Since Barbara Finkelstein became executive director and later CEO of Legal Services of the Hudson Valley (LSHV), so much has changed. Once known as Westchester/Putnam Legal Services, the organization has almost octupled its operating budget, to $15 million, and has grown from a staff of 20 to 132. Today, eight offices throughout the Hudson Valley serve some 40,000 people with problems involving fundamentals like shelter, sustenance, safety, health, and child custody.
Forty thousand people sounds like a lot to serve, but it’s just a drop in the bucket, says Finkelstein, who estimates that “545,000 persons are eligible for our help in the seven counties we serve.
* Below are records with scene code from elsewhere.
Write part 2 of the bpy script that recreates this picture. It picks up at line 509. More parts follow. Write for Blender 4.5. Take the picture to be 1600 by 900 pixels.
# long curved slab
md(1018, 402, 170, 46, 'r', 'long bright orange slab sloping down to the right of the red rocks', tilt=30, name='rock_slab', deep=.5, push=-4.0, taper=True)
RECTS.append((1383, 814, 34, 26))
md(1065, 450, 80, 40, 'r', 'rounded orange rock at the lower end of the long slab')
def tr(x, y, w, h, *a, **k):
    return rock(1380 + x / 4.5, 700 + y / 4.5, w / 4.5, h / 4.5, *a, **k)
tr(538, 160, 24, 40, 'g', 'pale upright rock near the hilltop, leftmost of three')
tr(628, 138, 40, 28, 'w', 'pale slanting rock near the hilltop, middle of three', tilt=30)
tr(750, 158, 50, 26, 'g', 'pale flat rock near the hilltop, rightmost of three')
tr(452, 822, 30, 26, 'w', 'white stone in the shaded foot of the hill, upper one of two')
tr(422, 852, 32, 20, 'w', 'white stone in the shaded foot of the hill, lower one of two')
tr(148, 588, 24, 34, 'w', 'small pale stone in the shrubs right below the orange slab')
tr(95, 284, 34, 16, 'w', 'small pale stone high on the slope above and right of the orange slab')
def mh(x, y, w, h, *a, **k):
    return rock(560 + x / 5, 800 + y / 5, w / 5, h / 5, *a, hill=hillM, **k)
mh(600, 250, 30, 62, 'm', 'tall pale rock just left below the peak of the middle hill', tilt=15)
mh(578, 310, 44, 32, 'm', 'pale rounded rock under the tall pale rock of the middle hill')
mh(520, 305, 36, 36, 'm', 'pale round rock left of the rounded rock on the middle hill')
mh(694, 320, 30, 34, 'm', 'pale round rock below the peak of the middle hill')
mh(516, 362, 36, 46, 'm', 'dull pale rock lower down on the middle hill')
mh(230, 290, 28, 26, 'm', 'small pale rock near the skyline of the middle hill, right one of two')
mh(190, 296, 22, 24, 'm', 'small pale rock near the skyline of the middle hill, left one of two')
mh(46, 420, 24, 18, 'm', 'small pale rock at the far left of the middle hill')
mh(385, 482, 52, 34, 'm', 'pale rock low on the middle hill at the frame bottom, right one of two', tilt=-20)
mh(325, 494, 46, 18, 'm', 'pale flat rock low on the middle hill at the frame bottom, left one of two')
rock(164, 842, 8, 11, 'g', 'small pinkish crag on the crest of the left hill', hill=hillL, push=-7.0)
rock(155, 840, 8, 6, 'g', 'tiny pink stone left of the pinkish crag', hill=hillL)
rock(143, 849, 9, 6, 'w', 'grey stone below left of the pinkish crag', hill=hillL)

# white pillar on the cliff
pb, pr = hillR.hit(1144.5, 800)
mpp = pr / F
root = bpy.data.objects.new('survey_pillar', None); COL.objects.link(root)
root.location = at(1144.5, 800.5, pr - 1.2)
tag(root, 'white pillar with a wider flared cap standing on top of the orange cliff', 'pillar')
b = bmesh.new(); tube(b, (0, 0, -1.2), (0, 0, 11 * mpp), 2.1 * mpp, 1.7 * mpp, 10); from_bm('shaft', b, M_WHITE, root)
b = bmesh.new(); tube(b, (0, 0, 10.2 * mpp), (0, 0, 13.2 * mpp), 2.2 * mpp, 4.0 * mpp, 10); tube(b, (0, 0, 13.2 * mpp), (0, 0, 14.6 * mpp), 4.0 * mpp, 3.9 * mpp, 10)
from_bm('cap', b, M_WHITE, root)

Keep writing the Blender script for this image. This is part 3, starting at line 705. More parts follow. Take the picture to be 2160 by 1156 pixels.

They have nowhere else to turn…yet lack of sufficient funding prevents LSHV from helping more people.”
Though it seems obvious now, the idea of providing free legal help for civil problems (as opposed to criminal) only took hold about a decade ago, when the American Bar Association called on governments to provide legal counsel as a matter of right, at public expense, in categories of cases in which basic human needs are at stake. Finkelstein, a Rutgers Law School grad, was well ahead of the curve on this issue and runs what is widely hailed as one of the most respected and successful civil legal services programs in the nation — with recent additions like Immigration Services for Victims of Domestic Violence, and Veterans and Military Families Advocacy Project. When LSHV turns 50 in 2017, you can bet Finkelstein will raise the bar even higher.